Each of these examples did something remarkable. They flipped the cost-per-lead paradigm upside down. They are making money while generating demand and leads at the same time. This tactic does a great job of supporting an effective demand generation strategy, but an effective strategy doesn’t have to be an event. You can choose to create a media site or online community with forums where your prospects can ask for assistance with their most pressing questions or challenges.

I can hear some of you saying, “We don’t want to invest resources educating prospects, we just want reach decision makers ready to buy.” That’s shortsighted, in my opinion. The staff members of today will be the thought leaders and decision makers of tomorrow. Think of it as planting trees and supporting your industry ecosystem long term. Why not invest the resources? You’re most likely already investing in these resources, anyhow, just in the wrong place. Your ability to generate demand is greater when done offsite.

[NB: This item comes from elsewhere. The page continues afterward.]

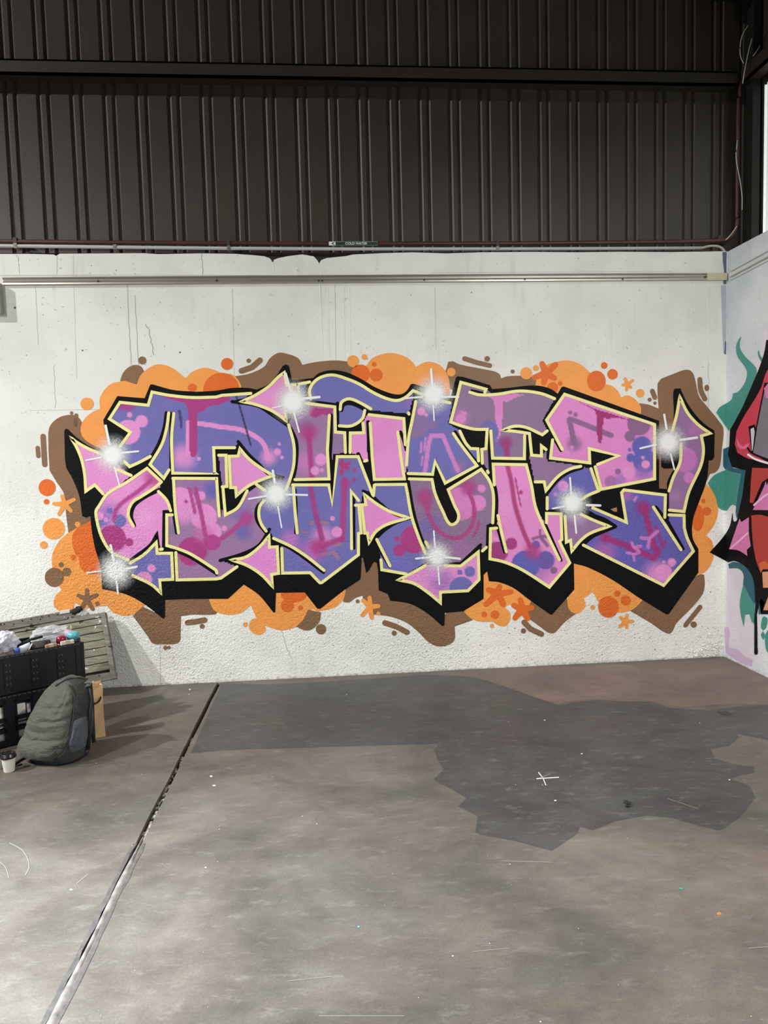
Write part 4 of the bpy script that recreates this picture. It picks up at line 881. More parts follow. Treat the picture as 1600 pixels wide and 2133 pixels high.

Keep in mind that you can own your demand generation strategy. You can control where, when, and who plays in the sandbox with you.

At the end of the day, there are a lot of demand generation tactics (i.e. educational emails, tradeshows, display ads, retargeting, print, etc.). However, I think marketers have a greater chance of being successful at demand generation when they have a strategy or platform that includes multiple perspectives, rather than just their own opinions.

Demand Gen is about casting as wide a net as possible, while lead gen is about landing the fish in the boat. An unbranded platform might be the best solution for your company.

Your messaging should support your company’s strategy and position in the marketplace while reinforcing a helpful thought leader attitude that professionals can trust. And, oh yeah, by the way, also happens to offer superior products and services.